Nicolaus: Dürre und Schädlingsbefall machen auch in unserem Revier einen großen Waldumbau nötig. Und darum die Kontrolle des Wildbestandes. Schon 2019 veranstaltete ich darum eine Ansitzjagd. Es war ein wunderschöner und erfolgreicher Jagdtag, der in mir das Gefühl aufkommen ließ: Das ist der richtige Weg – und ich kann das auch.

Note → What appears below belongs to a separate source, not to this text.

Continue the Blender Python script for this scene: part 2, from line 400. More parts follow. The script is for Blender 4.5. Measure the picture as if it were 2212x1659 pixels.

Cécile: Unsere große Tochter in der Natur zu beobachten – das macht mich immer wieder glücklich. Sie hat sich von ihrer Großmutter für den Garten begeistern lassen und sich in kurzer Zeit großes Wissen über den Wald angeeignet, da einen Ort gefunden, der ihr viel gibt: ist sie genervt von irgendetwas, dann geht sie kurz in die Natur, den Wald. Ohne die Rückkehr aufs Land hätte sie das wohl nie für sich entdeckt. Unser Sohn geht hier ebenfalls auf, will in den Spielmannszug eintreten. Es ist schön für mich zu sehen, wie schnell er hier eine Heimat gefunden hat. Und unsere jüngste Tochter wächst ganz selbstverständlich mit Natur und der Verbindung zu unseren Schafen auf.
Ultimativer Rückkehrer-Tipp?
Nicolaus: Es braucht Gelassenheit und Zeit. Alte Netzwerke zu reaktivieren – damit kann man gar nicht früh genug anfangen.
Cécile: Es mag komisch klingen, aber sich gedanklich eine Exit-Option zuzulassen, hilft sehr. Nico und ich können dadurch sehr offen miteinander reden, das schweißt zusammen. Und Zusammenhalt brauchen wir.